_Exercise brief_:
Only the lines from the one containing "Build this scene" through the one containing "return m, nt, nt.nodes['Principled BSDF']" should be output, both ends included and exactly as they appear, minus any pictures.

_Listed records_:

--*--

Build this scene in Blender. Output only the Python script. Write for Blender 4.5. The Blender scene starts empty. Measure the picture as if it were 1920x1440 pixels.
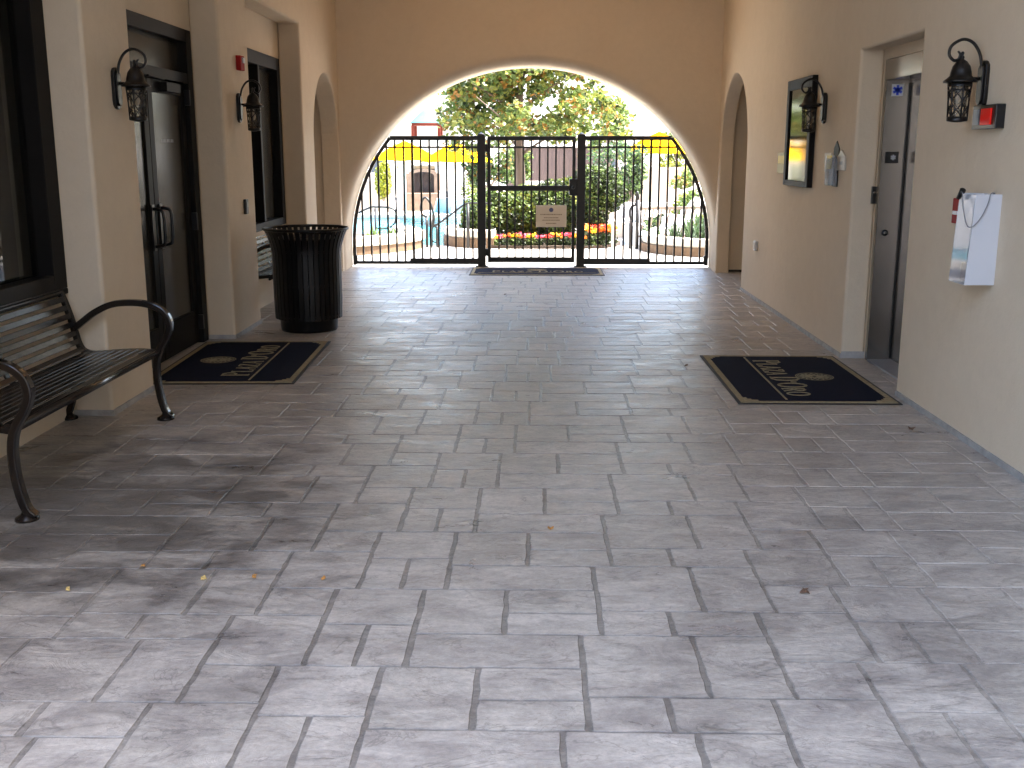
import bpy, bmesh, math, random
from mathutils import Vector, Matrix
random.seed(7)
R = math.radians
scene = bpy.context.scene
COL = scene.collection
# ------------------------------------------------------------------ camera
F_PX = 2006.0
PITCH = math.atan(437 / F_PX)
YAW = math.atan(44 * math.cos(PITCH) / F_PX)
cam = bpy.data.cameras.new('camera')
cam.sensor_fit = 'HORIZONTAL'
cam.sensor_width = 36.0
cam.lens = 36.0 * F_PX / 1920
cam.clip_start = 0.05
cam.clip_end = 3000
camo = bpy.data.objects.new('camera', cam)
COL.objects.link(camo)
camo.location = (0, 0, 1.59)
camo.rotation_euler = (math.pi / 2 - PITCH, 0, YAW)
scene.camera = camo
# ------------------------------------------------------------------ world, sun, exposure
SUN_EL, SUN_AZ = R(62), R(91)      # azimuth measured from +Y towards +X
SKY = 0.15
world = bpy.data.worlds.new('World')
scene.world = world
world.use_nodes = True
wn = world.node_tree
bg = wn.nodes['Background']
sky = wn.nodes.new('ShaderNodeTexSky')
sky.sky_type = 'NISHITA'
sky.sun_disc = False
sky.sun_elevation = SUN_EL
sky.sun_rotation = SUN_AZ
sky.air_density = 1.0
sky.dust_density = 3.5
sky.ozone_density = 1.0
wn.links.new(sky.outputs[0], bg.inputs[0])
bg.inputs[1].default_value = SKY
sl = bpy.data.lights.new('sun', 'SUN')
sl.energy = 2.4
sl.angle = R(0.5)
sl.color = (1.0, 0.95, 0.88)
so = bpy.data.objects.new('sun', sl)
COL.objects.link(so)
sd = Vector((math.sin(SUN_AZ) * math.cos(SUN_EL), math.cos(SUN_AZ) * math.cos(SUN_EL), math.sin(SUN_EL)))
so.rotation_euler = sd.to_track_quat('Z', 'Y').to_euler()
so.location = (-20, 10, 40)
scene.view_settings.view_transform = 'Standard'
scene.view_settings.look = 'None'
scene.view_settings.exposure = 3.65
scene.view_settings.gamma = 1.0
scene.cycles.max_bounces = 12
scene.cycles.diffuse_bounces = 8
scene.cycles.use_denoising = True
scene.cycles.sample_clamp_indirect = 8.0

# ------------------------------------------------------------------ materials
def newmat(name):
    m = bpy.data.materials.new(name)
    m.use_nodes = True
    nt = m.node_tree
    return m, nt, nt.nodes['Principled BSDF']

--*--

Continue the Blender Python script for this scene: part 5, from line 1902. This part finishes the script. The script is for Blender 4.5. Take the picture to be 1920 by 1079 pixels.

--*--

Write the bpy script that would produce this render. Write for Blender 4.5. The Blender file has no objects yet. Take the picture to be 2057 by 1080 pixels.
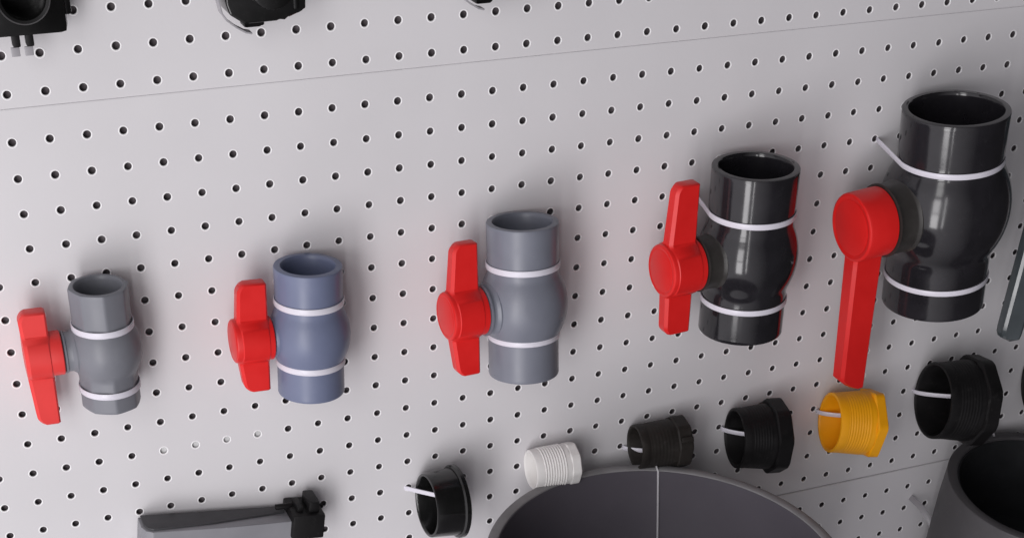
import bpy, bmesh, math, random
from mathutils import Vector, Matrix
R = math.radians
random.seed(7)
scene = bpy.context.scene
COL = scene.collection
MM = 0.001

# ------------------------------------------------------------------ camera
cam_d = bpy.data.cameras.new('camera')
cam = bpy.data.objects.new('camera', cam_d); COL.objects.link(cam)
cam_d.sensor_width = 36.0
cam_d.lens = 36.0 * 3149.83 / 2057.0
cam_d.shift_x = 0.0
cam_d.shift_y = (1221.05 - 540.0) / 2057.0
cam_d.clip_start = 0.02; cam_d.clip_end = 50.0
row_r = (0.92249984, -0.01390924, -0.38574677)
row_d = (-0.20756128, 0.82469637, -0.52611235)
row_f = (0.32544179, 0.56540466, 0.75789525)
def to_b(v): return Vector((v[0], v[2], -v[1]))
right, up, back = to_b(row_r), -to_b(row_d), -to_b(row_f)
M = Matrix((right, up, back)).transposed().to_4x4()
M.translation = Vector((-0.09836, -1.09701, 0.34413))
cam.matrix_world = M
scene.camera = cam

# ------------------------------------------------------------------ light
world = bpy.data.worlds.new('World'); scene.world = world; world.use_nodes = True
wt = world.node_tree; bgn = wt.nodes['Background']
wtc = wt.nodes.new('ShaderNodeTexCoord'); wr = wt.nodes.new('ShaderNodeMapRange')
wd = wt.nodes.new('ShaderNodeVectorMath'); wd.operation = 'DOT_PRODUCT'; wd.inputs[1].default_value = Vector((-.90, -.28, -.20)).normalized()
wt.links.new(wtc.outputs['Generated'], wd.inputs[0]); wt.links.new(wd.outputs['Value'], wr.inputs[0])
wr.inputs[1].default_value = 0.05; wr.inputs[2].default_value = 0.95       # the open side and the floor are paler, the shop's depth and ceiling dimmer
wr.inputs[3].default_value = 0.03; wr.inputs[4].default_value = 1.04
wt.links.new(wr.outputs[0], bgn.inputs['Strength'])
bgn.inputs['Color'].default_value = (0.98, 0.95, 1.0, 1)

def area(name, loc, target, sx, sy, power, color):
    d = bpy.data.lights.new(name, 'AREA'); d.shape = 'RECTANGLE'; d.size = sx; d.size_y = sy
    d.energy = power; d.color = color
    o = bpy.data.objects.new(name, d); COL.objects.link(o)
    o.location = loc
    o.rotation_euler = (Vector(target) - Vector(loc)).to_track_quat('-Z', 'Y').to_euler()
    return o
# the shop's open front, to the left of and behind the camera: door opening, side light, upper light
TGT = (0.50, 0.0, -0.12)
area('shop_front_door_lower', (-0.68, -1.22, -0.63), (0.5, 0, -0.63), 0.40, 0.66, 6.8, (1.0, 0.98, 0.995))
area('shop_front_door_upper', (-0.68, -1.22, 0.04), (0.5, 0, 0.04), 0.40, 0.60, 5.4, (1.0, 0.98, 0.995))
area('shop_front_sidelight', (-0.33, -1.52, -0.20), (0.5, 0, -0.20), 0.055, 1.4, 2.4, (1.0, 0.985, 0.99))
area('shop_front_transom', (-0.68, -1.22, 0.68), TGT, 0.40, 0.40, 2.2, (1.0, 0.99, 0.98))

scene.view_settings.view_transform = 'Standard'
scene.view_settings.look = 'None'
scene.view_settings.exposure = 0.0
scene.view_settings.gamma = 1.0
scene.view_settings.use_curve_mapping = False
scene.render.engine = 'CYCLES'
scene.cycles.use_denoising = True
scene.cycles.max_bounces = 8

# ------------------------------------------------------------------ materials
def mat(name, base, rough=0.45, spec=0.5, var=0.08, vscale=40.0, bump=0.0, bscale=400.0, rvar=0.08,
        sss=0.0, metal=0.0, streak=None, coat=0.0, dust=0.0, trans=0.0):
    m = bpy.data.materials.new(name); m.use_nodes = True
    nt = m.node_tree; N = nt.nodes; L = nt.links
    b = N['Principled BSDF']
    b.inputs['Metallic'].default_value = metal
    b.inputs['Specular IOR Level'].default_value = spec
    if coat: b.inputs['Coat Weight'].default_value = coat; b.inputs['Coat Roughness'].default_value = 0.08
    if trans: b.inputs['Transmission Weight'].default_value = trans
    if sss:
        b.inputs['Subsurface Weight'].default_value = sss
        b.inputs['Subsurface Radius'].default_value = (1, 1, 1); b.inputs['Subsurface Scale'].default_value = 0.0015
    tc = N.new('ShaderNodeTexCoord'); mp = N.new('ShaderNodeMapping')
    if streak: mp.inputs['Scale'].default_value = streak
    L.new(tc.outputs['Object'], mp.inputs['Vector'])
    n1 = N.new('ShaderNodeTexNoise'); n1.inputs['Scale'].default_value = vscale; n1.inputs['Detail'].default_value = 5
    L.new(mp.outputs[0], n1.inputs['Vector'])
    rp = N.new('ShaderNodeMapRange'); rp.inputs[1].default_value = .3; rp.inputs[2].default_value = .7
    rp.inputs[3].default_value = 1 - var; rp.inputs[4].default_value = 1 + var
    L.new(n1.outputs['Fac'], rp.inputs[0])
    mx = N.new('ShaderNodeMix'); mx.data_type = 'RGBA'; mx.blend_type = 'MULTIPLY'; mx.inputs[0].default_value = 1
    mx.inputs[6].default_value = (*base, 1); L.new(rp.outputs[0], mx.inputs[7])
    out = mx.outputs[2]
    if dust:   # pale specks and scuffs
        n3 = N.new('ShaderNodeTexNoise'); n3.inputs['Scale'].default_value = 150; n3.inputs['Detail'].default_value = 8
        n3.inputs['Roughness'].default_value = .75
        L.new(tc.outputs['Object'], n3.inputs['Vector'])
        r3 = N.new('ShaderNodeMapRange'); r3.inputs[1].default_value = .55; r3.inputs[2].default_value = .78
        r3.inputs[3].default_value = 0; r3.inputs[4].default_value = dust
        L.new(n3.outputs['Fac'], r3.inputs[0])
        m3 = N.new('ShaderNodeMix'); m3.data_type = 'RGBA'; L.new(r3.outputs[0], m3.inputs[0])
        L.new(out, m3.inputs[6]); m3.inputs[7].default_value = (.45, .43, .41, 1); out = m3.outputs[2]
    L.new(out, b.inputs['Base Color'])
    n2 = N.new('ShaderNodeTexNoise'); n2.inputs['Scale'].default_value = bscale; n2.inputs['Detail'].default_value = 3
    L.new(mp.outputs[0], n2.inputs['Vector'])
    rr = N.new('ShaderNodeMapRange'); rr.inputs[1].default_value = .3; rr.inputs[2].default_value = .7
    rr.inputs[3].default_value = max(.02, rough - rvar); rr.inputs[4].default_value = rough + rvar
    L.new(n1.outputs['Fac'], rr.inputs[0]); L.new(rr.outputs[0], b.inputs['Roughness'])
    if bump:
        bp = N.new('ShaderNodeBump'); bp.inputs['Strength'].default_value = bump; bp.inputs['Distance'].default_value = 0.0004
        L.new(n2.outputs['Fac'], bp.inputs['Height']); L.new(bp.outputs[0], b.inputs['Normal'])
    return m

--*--

_Exercise output_:
Build this scene in Blender. Output only the Python script. Write for Blender 4.5. The Blender scene starts empty. Measure the picture as if it were 1920x1440 pixels.
import bpy, bmesh, math, random
from mathutils import Vector, Matrix
random.seed(7)
R = math.radians
scene = bpy.context.scene
COL = scene.collection
# ------------------------------------------------------------------ camera
F_PX = 2006.0
PITCH = math.atan(437 / F_PX)
YAW = math.atan(44 * math.cos(PITCH) / F_PX)
cam = bpy.data.cameras.new('camera')
cam.sensor_fit = 'HORIZONTAL'
cam.sensor_width = 36.0
cam.lens = 36.0 * F_PX / 1920
cam.clip_start = 0.05
cam.clip_end = 3000
camo = bpy.data.objects.new('camera', cam)
COL.objects.link(camo)
camo.location = (0, 0, 1.59)
camo.rotation_euler = (math.pi / 2 - PITCH, 0, YAW)
scene.camera = camo
# ------------------------------------------------------------------ world, sun, exposure
SUN_EL, SUN_AZ = R(62), R(91)      # azimuth measured from +Y towards +X
SKY = 0.15
world = bpy.data.worlds.new('World')
scene.world = world
world.use_nodes = True
wn = world.node_tree
bg = wn.nodes['Background']
sky = wn.nodes.new('ShaderNodeTexSky')
sky.sky_type = 'NISHITA'
sky.sun_disc = False
sky.sun_elevation = SUN_EL
sky.sun_rotation = SUN_AZ
sky.air_density = 1.0
sky.dust_density = 3.5
sky.ozone_density = 1.0
wn.links.new(sky.outputs[0], bg.inputs[0])
bg.inputs[1].default_value = SKY
sl = bpy.data.lights.new('sun', 'SUN')
sl.energy = 2.4
sl.angle = R(0.5)
sl.color = (1.0, 0.95, 0.88)
so = bpy.data.objects.new('sun', sl)
COL.objects.link(so)
sd = Vector((math.sin(SUN_AZ) * math.cos(SUN_EL), math.cos(SUN_AZ) * math.cos(SUN_EL), math.sin(SUN_EL)))
so.rotation_euler = sd.to_track_quat('Z', 'Y').to_euler()
so.location = (-20, 10, 40)
scene.view_settings.view_transform = 'Standard'
scene.view_settings.look = 'None'
scene.view_settings.exposure = 3.65
scene.view_settings.gamma = 1.0
scene.cycles.max_bounces = 12
scene.cycles.diffuse_bounces = 8
scene.cycles.use_denoising = True
scene.cycles.sample_clamp_indirect = 8.0

# ------------------------------------------------------------------ materials
def newmat(name):
    m = bpy.data.materials.new(name)
    m.use_nodes = True
    nt = m.node_tree
    return m, nt, nt.nodes['Principled BSDF']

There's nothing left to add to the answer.